The battle for FTA preference
Free trade agreements have been a hot topic in the world economy and are considered by many to be one of the most effective tools to promote and enhance cross-border trade between countries. Especially in recent years, FTAs have taken a central role in the development and management of trade.
ASEAN has been particularly active in negotiating and entering into FTAs. The ASEAN FTA was established about 20 years ago and has steadily developed into an increasingly integrated Free Trade Area. In the past decade, ASEAN has established a number of FTAs with external trading partners to boost trade integration and economic growth. To date, ASEAN has FTAs in force with China, India, Japan, Korea and a joint agreement that includes Australia and New Zealand. There are ongoing discussions for FTAs, on either a bloc or bilateral basis, with many more, including the EU. The Philippines, for example, has made little progress in getting the FTA negotiation with the EU going.
The benefits offered under an FTA can often be significant and help to generate a competitive advantage, resulting in increased profitability and market share. Traditionally FTAs were designed with a specific focus on:
• financial benefits through the elimination of duties,
• facilitating market access through labor movement and government procurement,
• providing more certainty and predictability for companies, and
• helping to better utilize resources through the expansion of the eligible manufacturing territory, deployment of preferred human and monetary resources, and access to preferred service providers and professional resources such as the facilitation of electronic commerce.
Despite the growing network of FTAs and the many opportunities they present to the trading community, the primary focus for many companies using or looking for FTA benefits, is still reducing import duties. The proliferation of FTAs, which are broadly similar but vary in operational details, means that in practice, businesses face a number of challenges in realizing preferential tariff concessions when trading goods. Such challenges are often the result of country specific interpretations and practices around the application of various ambiguous provisions in the legal text of the agreements, or in the areas in which the agreement is silent.

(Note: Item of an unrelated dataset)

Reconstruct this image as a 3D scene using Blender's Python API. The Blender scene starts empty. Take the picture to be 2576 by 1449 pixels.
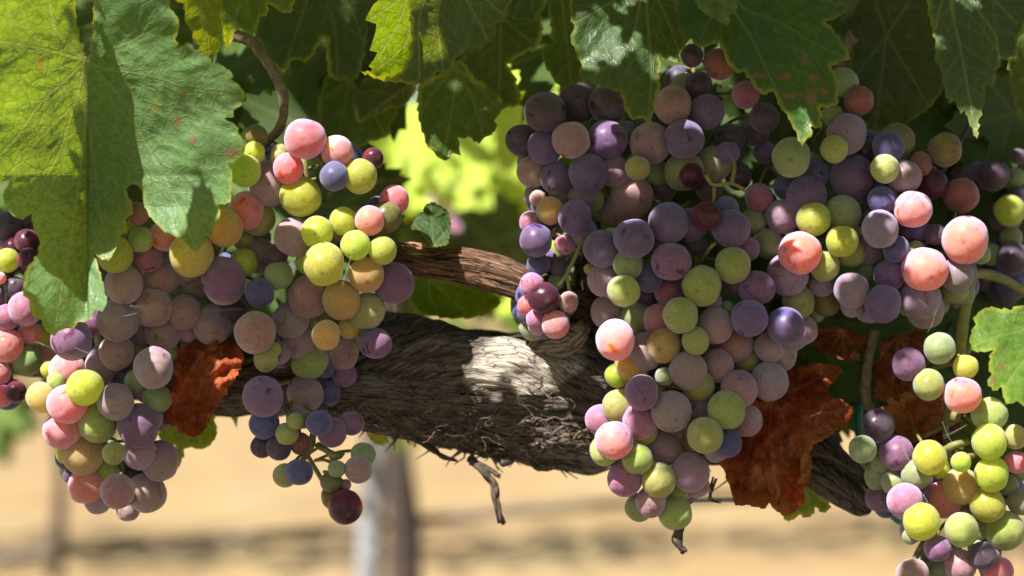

Top 10 issues faced by companies
wishing to utilize FTAs
1. Information gathering –finding out what applicable FTAs are in place
2. Understanding FTA legal text – what does the legalese mean?
3. Cost benefit analysis – is it worthwhile to utilize the FTA, or even possible to quantify the benefit?
4. Understanding the Rules of Origin
5. Application of Rules of Origin – do you qualify for FTA preferences?
6. Mapping commercial supply chain realities to FTA ‘assumptions’
7. Getting documentation in place from different company departments
8. Approval from government authorities – what, who and when?
9. Defense against government post-verification challenges
10. Keeping up-to-date with existing and future opportunities.
Despite the many opportunities on offer, the above listing makes it clear that benefiting from FTAs is not a walk in the park. Particularly in the light of increasingly complex international supply chains, FTA texts are often inadequate when dealing with the realities of modern business. It appears that more effort is required to ensure that the efforts made by governments in negotiating the FTAs are not undone by red tape and administrative difficulties. Often unnecessary obstacles go against the underlying principles of FTAs and create barriers for preferential treatment, rather than facilitating and encouraging market access.